Back in 2008, Stark revealed his true identity to the world with four simple words: “I am Iron Man.” That’s not a hidden gem in a sea of films of widely differing quality; it’s the first real iconic moment in the series, and one that would get a visceral reaction from everyone watching when Stark says it, a lot more haltingly, before he snaps his chrome fingers and wipes Thanos and his army off the face of the universe. That it comes as a word-for-word response to Thanos’s twice-repeated “I am inevitable,” feels right.
It was always inevitable that Iron Man—and not Captain America, as some believed—would be the one to end this first chapter of the MCU. Without Iron Man, and without Downey Jr., there is no MCU at all. Rewarding fans who first stumbled out of theaters in 2008, wild-eyed and probably missing the end-credits scene tradition that became so ubiquitous in the series, was the smart play and the satisfying ending this series’ first iteration deserved. Would it have meant as much to a viewer who only cherry-picked certain installments, especially as they became weirder and more successful in turn? Probably not.
But that never seems to be Endgame’s goal. It feels strange to say this about a movie that is breaking box office records left and right, but Endgame is the most insular installment of the franchise. It’s the best example of the MCU snake eating its own tail, regurgitating past conflicts and emotions throughout 180-plus minutes. After Infinity War’s dour ending, it switches gears, giving everyone a happy ending: Iron Man dies a hero, Cap gets his time travel love story, and all the dusted people come back to life and set up future installments (the Thor/Guardians of the Galaxy film should, at least, be lots of fun).
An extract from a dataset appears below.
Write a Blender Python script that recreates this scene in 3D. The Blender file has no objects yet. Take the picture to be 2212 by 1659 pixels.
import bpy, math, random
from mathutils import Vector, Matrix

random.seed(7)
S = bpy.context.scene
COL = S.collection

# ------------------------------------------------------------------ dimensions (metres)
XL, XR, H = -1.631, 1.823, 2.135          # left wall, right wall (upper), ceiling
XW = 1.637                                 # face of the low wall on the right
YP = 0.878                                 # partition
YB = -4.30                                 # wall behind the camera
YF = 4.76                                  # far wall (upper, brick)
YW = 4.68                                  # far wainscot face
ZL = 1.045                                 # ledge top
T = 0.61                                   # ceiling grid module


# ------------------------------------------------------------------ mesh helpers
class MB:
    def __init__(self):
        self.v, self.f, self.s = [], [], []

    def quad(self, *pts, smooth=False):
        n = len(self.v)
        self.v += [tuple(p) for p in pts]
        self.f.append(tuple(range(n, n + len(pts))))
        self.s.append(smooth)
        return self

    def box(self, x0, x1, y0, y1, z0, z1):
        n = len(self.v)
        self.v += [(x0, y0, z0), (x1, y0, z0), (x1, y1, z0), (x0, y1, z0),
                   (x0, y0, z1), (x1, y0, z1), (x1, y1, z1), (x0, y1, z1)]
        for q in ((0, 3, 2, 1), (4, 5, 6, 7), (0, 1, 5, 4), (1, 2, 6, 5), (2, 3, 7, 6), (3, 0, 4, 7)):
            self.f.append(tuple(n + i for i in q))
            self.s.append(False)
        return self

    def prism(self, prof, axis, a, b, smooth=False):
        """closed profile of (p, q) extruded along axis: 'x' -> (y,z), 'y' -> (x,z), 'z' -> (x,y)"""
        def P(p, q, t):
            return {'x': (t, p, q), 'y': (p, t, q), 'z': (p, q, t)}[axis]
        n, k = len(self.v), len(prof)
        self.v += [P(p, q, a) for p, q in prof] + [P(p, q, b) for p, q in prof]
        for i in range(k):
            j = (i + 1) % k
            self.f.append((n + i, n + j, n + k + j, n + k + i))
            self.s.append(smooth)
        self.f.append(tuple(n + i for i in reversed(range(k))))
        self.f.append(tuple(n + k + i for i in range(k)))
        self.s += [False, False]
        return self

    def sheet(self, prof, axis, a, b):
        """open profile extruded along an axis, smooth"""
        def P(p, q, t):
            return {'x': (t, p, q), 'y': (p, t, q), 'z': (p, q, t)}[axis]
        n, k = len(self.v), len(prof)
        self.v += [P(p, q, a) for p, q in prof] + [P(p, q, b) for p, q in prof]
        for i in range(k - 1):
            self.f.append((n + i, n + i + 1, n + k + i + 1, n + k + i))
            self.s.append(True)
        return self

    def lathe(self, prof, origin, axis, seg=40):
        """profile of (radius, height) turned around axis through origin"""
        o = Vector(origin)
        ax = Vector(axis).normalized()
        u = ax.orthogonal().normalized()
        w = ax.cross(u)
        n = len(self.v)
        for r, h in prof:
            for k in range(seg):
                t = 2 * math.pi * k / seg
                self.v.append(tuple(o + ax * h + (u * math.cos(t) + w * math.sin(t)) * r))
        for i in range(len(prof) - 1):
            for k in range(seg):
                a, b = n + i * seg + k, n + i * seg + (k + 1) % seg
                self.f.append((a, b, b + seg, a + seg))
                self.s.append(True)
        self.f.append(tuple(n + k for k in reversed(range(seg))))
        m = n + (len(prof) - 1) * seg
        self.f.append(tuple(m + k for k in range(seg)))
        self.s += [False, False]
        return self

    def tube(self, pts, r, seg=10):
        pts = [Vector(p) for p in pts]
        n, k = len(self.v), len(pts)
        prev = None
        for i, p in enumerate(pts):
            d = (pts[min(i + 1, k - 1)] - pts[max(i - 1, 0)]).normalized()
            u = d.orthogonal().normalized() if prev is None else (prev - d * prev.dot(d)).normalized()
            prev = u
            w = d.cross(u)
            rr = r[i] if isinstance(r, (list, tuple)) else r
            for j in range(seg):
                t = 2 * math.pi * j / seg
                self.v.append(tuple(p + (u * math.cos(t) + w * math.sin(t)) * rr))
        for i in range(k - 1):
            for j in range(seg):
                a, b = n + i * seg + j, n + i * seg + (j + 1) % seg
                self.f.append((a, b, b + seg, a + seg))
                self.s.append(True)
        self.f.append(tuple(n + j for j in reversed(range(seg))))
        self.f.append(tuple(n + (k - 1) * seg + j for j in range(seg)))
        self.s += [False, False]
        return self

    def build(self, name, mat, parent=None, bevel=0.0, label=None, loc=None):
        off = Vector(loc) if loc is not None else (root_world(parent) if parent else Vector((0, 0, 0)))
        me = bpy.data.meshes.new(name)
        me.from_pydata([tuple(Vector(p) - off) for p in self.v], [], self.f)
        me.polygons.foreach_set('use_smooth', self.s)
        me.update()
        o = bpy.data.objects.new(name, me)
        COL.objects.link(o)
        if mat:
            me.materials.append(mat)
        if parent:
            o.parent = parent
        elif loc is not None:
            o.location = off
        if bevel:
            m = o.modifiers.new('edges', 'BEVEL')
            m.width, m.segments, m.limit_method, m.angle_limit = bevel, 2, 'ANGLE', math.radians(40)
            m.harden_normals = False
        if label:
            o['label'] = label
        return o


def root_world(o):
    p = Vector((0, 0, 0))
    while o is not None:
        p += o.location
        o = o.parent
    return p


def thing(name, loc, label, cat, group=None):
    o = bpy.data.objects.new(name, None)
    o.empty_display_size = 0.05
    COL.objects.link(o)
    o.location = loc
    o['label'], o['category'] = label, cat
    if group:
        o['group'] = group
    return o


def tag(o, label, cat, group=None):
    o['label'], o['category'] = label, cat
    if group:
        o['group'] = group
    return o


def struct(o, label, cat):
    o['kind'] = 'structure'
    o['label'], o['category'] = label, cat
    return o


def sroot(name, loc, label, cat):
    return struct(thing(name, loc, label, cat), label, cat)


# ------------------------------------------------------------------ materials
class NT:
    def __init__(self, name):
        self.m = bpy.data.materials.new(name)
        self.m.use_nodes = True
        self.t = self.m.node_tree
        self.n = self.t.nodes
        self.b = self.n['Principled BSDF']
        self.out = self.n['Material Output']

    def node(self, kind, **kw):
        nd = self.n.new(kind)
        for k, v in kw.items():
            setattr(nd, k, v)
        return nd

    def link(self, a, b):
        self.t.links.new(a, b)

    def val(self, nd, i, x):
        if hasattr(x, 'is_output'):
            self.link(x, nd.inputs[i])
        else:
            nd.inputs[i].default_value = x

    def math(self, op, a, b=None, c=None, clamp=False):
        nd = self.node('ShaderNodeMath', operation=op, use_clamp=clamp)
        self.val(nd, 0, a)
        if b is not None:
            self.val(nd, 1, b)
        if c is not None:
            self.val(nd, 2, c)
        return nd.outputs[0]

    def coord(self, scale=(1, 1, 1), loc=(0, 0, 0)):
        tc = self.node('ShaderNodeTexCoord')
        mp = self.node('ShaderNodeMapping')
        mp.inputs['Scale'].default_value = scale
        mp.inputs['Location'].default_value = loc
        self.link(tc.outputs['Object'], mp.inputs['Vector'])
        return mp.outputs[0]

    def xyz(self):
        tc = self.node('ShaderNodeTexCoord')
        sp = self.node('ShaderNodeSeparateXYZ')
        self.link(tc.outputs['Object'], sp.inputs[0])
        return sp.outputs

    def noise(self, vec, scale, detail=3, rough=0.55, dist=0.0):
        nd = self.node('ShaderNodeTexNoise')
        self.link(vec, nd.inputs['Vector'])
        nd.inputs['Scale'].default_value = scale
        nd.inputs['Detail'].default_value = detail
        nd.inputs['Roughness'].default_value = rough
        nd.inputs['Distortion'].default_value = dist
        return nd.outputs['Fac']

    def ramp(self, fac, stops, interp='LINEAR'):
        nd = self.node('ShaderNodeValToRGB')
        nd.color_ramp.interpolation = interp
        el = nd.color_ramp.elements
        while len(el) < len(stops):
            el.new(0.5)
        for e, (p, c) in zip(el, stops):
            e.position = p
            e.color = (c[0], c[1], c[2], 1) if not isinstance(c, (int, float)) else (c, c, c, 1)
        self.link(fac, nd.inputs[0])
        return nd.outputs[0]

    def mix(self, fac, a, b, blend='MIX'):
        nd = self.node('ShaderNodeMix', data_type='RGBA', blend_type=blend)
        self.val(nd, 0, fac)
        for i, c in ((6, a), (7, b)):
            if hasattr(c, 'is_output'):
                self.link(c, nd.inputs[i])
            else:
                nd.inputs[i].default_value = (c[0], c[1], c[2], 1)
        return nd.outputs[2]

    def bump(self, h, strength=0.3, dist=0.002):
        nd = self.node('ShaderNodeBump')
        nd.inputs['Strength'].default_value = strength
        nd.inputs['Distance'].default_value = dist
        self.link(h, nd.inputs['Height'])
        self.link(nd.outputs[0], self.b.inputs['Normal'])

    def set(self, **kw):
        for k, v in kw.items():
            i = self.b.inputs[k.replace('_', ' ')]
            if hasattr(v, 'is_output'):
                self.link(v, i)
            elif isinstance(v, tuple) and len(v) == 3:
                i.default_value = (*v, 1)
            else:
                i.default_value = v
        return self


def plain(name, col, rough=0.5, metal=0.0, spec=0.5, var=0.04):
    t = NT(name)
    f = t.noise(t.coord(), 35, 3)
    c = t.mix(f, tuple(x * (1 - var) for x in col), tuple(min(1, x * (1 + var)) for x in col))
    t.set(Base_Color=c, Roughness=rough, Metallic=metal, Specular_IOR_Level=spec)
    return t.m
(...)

There’s no gray area here. Thanos was defeated, the Infinity Stones are a thing of the past (literally), and the MCU can move on with a more interesting (and more diverse) group of characters going forward, starting with this summer’s Spider-Man: Far From Home.
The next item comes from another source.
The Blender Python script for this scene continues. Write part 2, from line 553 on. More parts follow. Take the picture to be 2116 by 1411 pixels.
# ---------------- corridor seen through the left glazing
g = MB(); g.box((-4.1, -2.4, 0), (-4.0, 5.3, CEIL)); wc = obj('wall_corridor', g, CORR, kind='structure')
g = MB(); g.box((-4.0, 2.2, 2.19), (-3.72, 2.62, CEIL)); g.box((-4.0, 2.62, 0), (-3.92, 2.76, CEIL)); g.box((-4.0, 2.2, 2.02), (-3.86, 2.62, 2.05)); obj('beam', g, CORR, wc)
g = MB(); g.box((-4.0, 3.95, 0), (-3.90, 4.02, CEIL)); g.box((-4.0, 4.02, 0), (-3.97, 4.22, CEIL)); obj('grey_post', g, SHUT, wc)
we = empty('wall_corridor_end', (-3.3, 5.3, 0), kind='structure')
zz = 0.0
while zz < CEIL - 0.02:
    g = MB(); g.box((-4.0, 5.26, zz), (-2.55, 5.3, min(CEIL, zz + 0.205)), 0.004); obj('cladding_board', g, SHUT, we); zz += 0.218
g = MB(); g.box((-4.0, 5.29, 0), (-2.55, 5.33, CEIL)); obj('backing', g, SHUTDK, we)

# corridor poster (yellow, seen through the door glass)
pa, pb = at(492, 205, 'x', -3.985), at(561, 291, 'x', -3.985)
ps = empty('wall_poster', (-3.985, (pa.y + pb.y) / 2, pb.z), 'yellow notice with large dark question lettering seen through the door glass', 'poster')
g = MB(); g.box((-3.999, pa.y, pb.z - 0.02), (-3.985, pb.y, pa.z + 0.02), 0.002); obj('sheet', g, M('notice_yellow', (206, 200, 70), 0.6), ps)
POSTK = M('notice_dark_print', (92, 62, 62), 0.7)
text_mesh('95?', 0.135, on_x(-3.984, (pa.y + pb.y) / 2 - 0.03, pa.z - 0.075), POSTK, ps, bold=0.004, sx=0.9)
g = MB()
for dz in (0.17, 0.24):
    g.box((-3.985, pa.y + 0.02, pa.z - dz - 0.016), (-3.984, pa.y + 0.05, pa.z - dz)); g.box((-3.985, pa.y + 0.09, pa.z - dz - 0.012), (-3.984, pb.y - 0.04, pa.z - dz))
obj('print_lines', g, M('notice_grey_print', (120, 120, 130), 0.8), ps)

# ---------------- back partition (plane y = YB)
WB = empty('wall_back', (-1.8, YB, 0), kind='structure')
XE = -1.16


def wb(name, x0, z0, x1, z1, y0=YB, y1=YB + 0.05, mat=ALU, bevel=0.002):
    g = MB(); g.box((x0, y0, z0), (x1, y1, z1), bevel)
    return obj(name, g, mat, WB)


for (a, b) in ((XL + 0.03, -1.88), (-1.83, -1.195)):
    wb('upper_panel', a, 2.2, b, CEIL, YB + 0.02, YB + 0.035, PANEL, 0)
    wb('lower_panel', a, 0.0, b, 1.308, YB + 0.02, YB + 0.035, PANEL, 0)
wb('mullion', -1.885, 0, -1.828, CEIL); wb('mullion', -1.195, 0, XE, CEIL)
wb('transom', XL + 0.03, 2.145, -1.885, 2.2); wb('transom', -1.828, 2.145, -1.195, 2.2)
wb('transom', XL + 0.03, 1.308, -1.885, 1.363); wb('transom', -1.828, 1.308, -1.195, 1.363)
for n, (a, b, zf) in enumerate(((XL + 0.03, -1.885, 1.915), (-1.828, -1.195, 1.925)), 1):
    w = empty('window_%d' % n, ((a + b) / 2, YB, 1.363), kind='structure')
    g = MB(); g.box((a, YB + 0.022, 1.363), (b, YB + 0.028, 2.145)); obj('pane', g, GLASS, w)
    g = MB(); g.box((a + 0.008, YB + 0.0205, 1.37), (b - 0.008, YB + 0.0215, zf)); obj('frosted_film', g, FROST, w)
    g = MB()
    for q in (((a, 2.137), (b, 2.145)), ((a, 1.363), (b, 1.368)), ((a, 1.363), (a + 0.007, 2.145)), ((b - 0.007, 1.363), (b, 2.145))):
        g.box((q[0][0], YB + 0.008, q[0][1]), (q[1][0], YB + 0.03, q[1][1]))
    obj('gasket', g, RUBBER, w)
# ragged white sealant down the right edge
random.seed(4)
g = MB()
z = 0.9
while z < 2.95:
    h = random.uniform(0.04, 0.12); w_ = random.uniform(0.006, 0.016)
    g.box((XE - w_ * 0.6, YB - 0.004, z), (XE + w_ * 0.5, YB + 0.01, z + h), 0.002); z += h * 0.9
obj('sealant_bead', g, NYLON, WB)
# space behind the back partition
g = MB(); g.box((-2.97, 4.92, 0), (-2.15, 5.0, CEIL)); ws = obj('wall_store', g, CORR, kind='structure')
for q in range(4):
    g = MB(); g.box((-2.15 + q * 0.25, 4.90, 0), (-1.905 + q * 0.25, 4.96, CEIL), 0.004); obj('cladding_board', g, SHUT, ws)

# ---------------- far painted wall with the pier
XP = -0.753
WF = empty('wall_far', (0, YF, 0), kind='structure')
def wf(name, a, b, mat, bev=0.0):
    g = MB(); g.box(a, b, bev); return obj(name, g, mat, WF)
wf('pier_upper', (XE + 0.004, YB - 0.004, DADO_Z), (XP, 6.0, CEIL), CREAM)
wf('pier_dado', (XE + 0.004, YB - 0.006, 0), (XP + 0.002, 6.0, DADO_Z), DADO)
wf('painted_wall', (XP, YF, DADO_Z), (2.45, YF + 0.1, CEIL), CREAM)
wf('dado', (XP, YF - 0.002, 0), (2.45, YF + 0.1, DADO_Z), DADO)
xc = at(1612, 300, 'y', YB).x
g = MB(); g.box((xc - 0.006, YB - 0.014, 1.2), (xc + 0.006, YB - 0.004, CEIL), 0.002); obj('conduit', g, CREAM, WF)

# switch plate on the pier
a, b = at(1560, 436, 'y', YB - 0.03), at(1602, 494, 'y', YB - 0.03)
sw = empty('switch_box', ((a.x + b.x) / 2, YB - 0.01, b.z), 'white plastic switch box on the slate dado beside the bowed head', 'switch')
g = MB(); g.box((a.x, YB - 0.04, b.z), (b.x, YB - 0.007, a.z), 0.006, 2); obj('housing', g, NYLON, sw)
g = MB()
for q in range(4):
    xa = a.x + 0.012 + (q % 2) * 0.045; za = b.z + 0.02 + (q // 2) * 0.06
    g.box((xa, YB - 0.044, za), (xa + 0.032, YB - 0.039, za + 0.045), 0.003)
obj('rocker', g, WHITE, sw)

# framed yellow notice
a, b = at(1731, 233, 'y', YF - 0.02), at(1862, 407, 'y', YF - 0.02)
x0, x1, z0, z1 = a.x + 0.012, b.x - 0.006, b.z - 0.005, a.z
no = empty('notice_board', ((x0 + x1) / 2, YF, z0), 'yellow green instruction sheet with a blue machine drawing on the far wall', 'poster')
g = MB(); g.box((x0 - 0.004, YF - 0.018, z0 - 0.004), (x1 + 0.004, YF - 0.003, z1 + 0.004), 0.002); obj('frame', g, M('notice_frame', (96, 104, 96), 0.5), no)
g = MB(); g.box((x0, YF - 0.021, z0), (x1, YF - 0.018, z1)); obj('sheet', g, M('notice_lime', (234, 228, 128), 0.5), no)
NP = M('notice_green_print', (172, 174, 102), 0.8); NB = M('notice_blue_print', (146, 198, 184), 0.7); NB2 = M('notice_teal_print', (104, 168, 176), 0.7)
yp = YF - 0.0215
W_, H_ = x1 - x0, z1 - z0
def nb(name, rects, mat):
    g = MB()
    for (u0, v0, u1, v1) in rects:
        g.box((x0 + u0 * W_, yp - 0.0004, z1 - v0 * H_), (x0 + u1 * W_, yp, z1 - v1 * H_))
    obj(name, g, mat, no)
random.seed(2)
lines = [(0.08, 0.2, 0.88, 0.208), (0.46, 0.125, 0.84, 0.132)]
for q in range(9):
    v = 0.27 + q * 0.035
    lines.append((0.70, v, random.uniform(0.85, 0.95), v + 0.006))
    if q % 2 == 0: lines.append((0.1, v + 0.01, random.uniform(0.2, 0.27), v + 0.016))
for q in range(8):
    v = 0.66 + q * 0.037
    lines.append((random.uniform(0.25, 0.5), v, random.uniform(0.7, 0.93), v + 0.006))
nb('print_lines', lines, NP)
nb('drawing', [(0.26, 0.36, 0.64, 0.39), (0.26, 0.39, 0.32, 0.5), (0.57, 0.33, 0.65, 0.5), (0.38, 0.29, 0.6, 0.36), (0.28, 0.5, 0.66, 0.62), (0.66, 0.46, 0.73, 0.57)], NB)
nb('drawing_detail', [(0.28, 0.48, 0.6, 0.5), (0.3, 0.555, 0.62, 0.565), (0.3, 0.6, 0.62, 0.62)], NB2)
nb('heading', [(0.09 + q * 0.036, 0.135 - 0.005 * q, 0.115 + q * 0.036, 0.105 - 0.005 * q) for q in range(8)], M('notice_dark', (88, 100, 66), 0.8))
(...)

These are not things you would miss if you, as two of my friends did, only watched Infinity War recently and didn’t pay much attention to the other MCU films. Both movies, combined, tell a pretty solid story, quests leading the way to big battles and toof toof toof toofs. But it’s a story that you would be joining in media res.
The Russo brothers could have leaned into making this a standalone film that could rope in non-fans and still somewhat satisfy their devoted followers. It probably would have been fine to go halfway. Instead, they leaned all the way into fan service, giving everything that the most dedicated followers of the Avengers saga could have possibly asked for, including two of the original six Avengers dying for the cause and a rousing re-introduction of the dusted superheroes two hours in.
The wide shot of the Avengers, the Guardians, the other heroes, the Wakandan army, and the wizard reinforcements facing off against Alternate Timeline Thanos and his horde works because it’s so overwhelmingly grandiose. It’s a moment that was earned through a commitment as stringent as those made by the longest TV shows.
What Endgame did better than any other long-term film franchise (though there are really none with the scale or longevity of the MCU) is make a decision and run with it. That decision was to put fan service and emotional payoff over drama, subtlety, or even narrative sense. The heroes were always going to win, and Tony Stark was always going to die, so instead of stressing over the particulars, the Russos gave fans a maximalist spectacle worthy of such a maximalist endeavor. The movie works because it’s a dazzling display of blockbuster film-making on its own (even Moonlight director Barry Jenkins agrees that the final battle whipped ass), but Endgame will resonate because it understood what fans wanted from it and delivered. Fan service is usually cited as a negative aspect of storytelling, but when it’s used in the service of rewarding people who have sat through 21 movies, it’s hard to get too bent out of shape about it.